The modern enterprise has to, for a variety of reasons, minimize pulling humans into response loops, if only to cut down on the distractions of repetitive tasks. There is a second way in which human involvement in response loops can be minimized - taking the burden of creating the prescribed reaction steps the identity infrastructure follows away from the human and handing it instead to artificial intelligence (AI). Having generative AI systems propose recommended reaction policies, reviewed and enhanced by humans, further removes humans from the overall work of creating real-time reactive systems.
Augmenting functionality, not replacing it
Pairing humans and generative AI is an example of the third basic principle. Augmenting an overburdened IAM practitioner with AI helps expedite policy creation and allows the practitioner to focus more intently on other matters - which could include further refinement of those as business needs warrant. But augmenting, not replacing, means more than just helping the humans; it reorients the way identity leadership thinks about the components in its infrastructure.
The replacement cycle for large identity infrastructure components is between 8 to 10 years. IAM teams cannot, nor want to, replace major components every other year. A more pragmatic approach is to augment existing identity components with “assistants.” These smaller components can introduce new capabilities and extend the reach of the overall identity infrastructure. While these assistants might be significant solutions on their own, they are initially licensed and used in a more limited capacity. Over time, as legacy components are replaced, these solutions can be evaluated for more widespread use..
Standards assumptive
Gone are the days where IAM practitioners hope for technical standards support in the products they rely upon as well as within their enterprise infrastructure and services; we are well into an age of assuming the use of standards. Technical standards are tools - in and of themselves they don’t do anything; their implementation provides the value.

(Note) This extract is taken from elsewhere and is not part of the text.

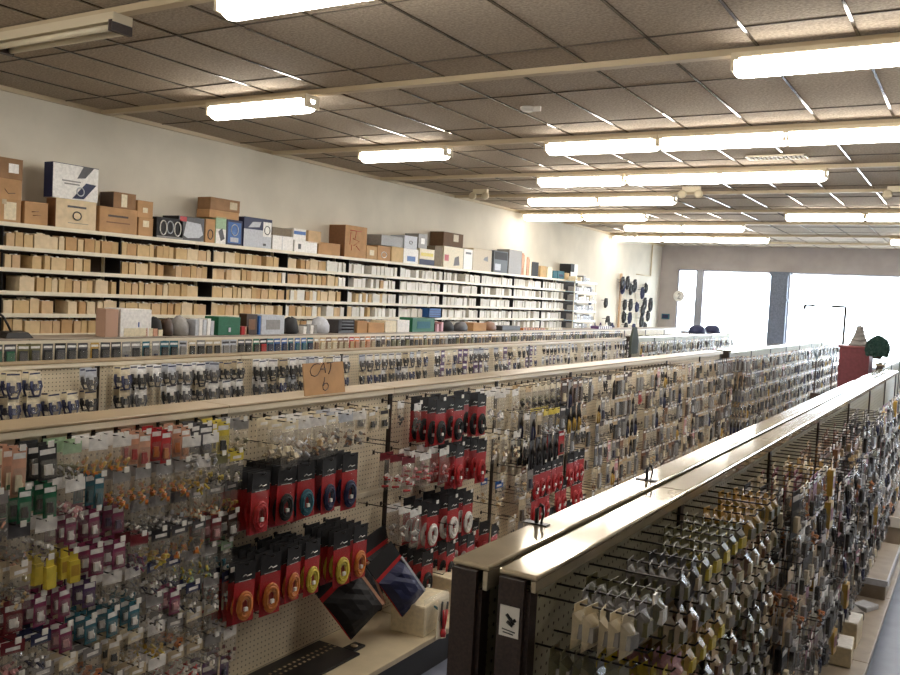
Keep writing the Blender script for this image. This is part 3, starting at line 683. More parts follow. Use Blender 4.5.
for i, (px, c, n_) in enumerate(((247, 'orange', 7), (272, 'orange', 5), (296, 'orange', 6), (314, 'yellow', 6), (342, 'yellow', 6), (361, 'orange', 5))):
    p = fy(px, 545); hang(cb(c), XC, p.y, .825, .25, n_, 'on %s hook, lower cable row, second bay' % ORD[i], tip=False)
for i, (y, z) in enumerate(((2.86, 1.22), (3.72, 1.2), (3.83, 1.2), (3.74, .87), (3.95-.1, .84), (2.84, .56), (2.9, 1.3))):
    hook(XC, y, z, .2, 'empty, the %s of those %s' % (ORD[i], W2_), False)
# third bay: red packs
W3_ = 'in the third pegboard bay'
def row3(z, lst, nm):
    for i, (px, py, it, n_) in enumerate(lst):
        p = fy(px, py); hang(it, XC, p.y, z, .25, n_, 'on %s hook, %s row, third bay' % (ORD[i], nm))
row3(1.40, [(419, 395, bag('white', ['black', 'darkgrey'], .09, .12), 2), (443, 385, cb('black'), 4), (461, 382, cb('black'), 4), (484, 380, cb('black'), 4), (502, 380, bag('white', ['silver', 'white'], .13, .2), 3), (517, 378, bag('white', ['cream', 'beige'], .12, .2), 3)], 'top')
row3(1.12, [(411, 432, bag('darkred', ['red', 'white'], .13, .17), 3), (428, 430, bag('white', ['red', 'pink'], .13, .17), 3), (446, 430, bag('white', ['red', 'white'], .13, .17), 3), (462, 427, cb('red'), 4), (484, 425, cb('red'), 4), (505, 428, bag('cream', ['tan', 'white'], .12, .18), 3), (518, 428, bag('white', ['brown', 'cream'], .1, .15), 3)], 'second')
row3(.82, [(418, 480, bag('white', ['grey', 'white'], .13, .18), 3), (436, 482, cb('white'), 4), (455, 480, cb('white'), 4), (470, 478, cb('white'), 4), (500, 478, bag('blue', ['cream', 'tan'], .1, .13), 2), (518, 478, bag('cream', ['beige', 'grey'], .1, .13), 2)], 'third')
row3(.55, [(430, 535, cb('black'), 4), (452, 535, cb('black'), 4), (472, 532, cb('white'), 4), (495, 530, cb('red'), 3), (512, 528, bag('beige', ['grey', 'black'], .1, .13), 2)], 'fourth')
for i, (y, z) in enumerate(((4.3, .68), (4.6, .66), (4.9, .68), (5.1, .66), (4.2, .42), (4.5, .4))): hook(XC, y, z, .3, 'long and empty, the %s of those %s' % (ORD[i], W3_), False)
# bays four onward: tall mixed cards
mixC = [bag('darkbrown', ['darkbrown', 'grey'], .1, .18), bl('brown', 'darkbrown', .09, .18), bag('grey', ['darkgrey', 'black'], .1, .18), bl('tan', 'black', .09, .18), bl('darkgrey', 'grey', .09, .18), bag('tan', ['brown', 'beige'], .1, .18), bl('beige', 'grey', .09, .18),
        bag('cream', ['tan', 'brown'], .1, .17), bag('white', ['grey', 'cream'], .1, .17), tl('darkgrey', 'tan'), tl('mustard', 'cream'), tl('black', 'cream'), bl('beige', 'darkbrown', .08, .18), bl('brown', 'grey', .08, .18), bl('darkgrey', 'silver', .08, .17),
        bag('grey', ['darkbrown', 'grey'], .1, .16), bag('brown', ['grey', 'tan'], .1, .17), bl('darkbrown', 'cream', .08, .16), bl('pink', 'white', .08, .17), bag('beige', ['black', 'darkgrey'], .1, .16), lp('white', 'black'), lp('beige', 'darkgrey'), bl('grey', 'navy', .08, .17), tl('navy', 'grey')]
special = {(0, 3): cb('black'), (1, 3): tl('mustard', 'white'), (2, 2): cb('red')}
rows_ = [1.40, 1.215, 1.03, .845, .66, .475]
bay0 = 3
for r_, z in enumerate(rows_):
    y = 5.36; cntb = {}
    while y < 11.2:
        b_ = int((y-1.51)/1.255); k = cntb.get(b_, 0); cntb[b_] = k+1
        near_post = min(abs(y-p) for p in PC)
        if near_post > .03 and rnd.random() < .94:
            it = pick(mixC) if y < 7 else pick(mixC+mixC[:7]*2)
            if r_ == 0 and 5.4 < y < 5.9: it = bag('cream', ['olive', 'black'], .1, .15)
            if r_ == 1 and 6.0 < y < 6.35: it = tl('mustard', 'black')
            if r_ == 1 and 5.6 < y < 5.95: it = bag('yellow', ['white', 'silver'], .1, .16)
            if r_ == 2 and 5.4 < y < 5.9: it = tl('black', 'darkgrey')
            if r_ == 2 and 5.9 < y < 6.02: it = bl('red', 'black', .08, .16)
            if r_ >= 3 and 5.5 < y < 6.4: it = cb('red')
            if r_ == 1 and 7.6 < y < 7.75: it = bl('red', 'red', .08, .1)
            far = y > 9.2
            if far: hang(it, XC, y, z, .2, 1, '', stuff='tan pegboard gondola')
            else: hang(it, XC, y, z, .22, 2 if y < 6.6 and r_ < 3 else 1, 'on %s hook, %s row, %s pegboard bay' % (ORD[min(19, k)], NR[r_], ORD[min(19, b_)]), tip=rnd.random() < .4)
        y += .1
# beyond the gap
for r_, z in enumerate([1.39, 1.19, .99, .79, .59]):
    y = 11.5; k = 0
    while y < 20.2:
        it = pick(mixC+mixC[:7]*3)
        if r_ < 2 and y < 14: hang(it, XC2, y, z, .2, 3 if y < 12 else 1, 'in %s row beyond the gap, %s bay, %s place' % (NR[r_], ORD[int((y-11.42)/1.28)], ORD[k % 13 % 20]), hk=False)
        else: hang(it, XC2, y, z, .2, 4 if y < 12.2 else 1, '', stuff='gondola beyond the gap')
        y += .105; k += 1
for r_, z in enumerate([1.38, 1.18]):
    y = 11.0
    while y < 17.4: hang(pick(mixC), -.93, y, z, .2, 1, '', stuff='gondola past the foreground one'); y += .13

# ---------------------------------------------------------------- looped cable gondola behind the sign
y = 3.02; lpc = [lp('white', 'black'), lp('beige', 'black'), lp('silver', 'darkgrey'), lp('cream', 'navy'), lp('white', 'darkgrey')]
for r_, z in enumerate([1.41, 1.275]):
    y = 2.75; cb_ = {}
    while y < 13.3:
        b_ = max(0, int((y-2.4)/1.26)); k = cb_.get(b_, 0); cb_[b_] = k+1
        if min(abs(y-p) for p in PD) > .04 and not (r_ == 0 and 3.25 < y < 3.5) and not (r_ == 1 and 3.98 < y < 4.1):
            it = pick(lpc)
            if y > 7.6: it = pick(lpc+[bl('white', 'silver', .06, .1), bag('cream', ['tan', 'grey'], .08, .1), bl('purple', 'white', .06, .1)])
            if y < 9.6: hang(it, XD, y, z, .15, 2 if y < 6 else 1, 'on %s %s hook, looped cable gondola, %s bay' % (ORD[min(19, k)], ['upper', 'lower'][r_], ORD[b_]), hk=False, jit=.1, s=1.3)
            else: hang(it, XD, y, z, .15, 1, '', stuff='looped cable gondola')
        y += .128 if y < 4.9 else .115
for z in (1.37, 1.2):
    y = 14.1
    while y < 20.5: hang(pick(mixC), -4.95, y, z, .15, 1, '', stuff='capped gondola'); y += .12

# ---------------------------------------------------------------- upper row of the wall-facing gondola
def e_item(c1, c2): return bl(c1, c2, .085, .135)
y = 3.5; k = 0; cb_ = {}
while y < 16:
    px = 0
    if y < 4.0: it = pick([e_item('darkgrey', 'black'), e_item('olive', 'darkgrey'), e_item('darkgrey', 'green')])
    elif y < 4.6: it = pick([e_item('black', 'darkgrey'), e_item('darkgrey', 'black'), e_item('mustard', 'black'), e_item('darkbrown', 'black')])
    elif y < 5.2: it = pick([e_item('teal', 'black'), e_item('grey', 'black'), e_item('grey', 'navy')])
    elif y < 5.9: it = pick([e_item('beige', 'black'), e_item('grey', 'black'), e_item('silver', 'grey'), e_item('brown', 'black')])
    elif y < 6.3: it = pick([e_item('green', 'black'), e_item('black', 'red'), e_item('darkgrey', 'black')])
    elif y < 7.0: it = pick([e_item('blue', 'teal'), e_item('teal', 'navy'), e_item('blue', 'navy')])
    elif y < 8.1: it = pick([e_item('tan', 'cream'), e_item('brown', 'beige'), e_item('red', 'tan'), e_item('orange', 'salmon'), e_item('beige', 'brown')])
    else: it = pick([e_item('beige', 'grey'), e_item('tan', 'darkgrey'), e_item('grey', 'black'), e_item('black', 'olive'), e_item('tan', 'darkbrown'), e_item('darkbrown', 'cream')])
    b_ = max(0, int((y-2.65)/1.25)); k = cb_.get(b_, 0); cb_[b_] = k+1
    hang(it, XE, y, 1.475, .12, 1, 'on %s hook, row facing the wall rack, %s bay' % (ORD[min(19, k)], ORD[b_]), hk=False, tip=False)
    y += .098
for b_, (nm, o_) in enumerate(STUFF.items()):
    o = o_.build('hanging_packs'); o['kind'] = 'stuff'; tag(o, 'mass of small assorted packs hanging on the %s' % nm, 'packs')
STUFF = {}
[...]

A modern architecture assumes standards, and often requires robust implementation of those standards. Basic, superficial implementations of OAuth and OpenID Connect are no longer sufficient, if only because those standards can do so much more than “just” providing SSO and delegating authorization to use resources. Assuming the presence and full use of standards in an architecture simultaneously simplifies that architecture and also highlights future challenges where bridging between standards and proprietary components is needed.
Adaptable and open to change
While accommodating change may feel like a tried and true trope, it is never more relevant than in identity and security. The types of attacks targeting enterprises are constantly changing and the rate of that change is accelerating. To make things more interesting, the defenses and controls needed to fend off these threats are also in constant flux, along with the services that provide them. Toss in shifting regulatory requirements, and what you’ve got is a pot of change stew, bubbling with uncertainty. Additionally, not only are adversaries’ techniques and tactics changing, so are the needs of the business - yet along ingredient of the change stew.
But there is another kind of change that is not as frequently discussed: the rate at which enterprise infrastructure can change. Obviously, an enterprise cannot (nor would want to) swap out major components of its IAM infrastructure on a yearly basis. Neither the implementers nor the operating staff would survive very long, and employee satisfaction would be guaranteed to be low. Replacement cycles for major IAM move at their own rhythm, dictated by organizational restructuring, leadership turnover, budgetary cycles, and political capital.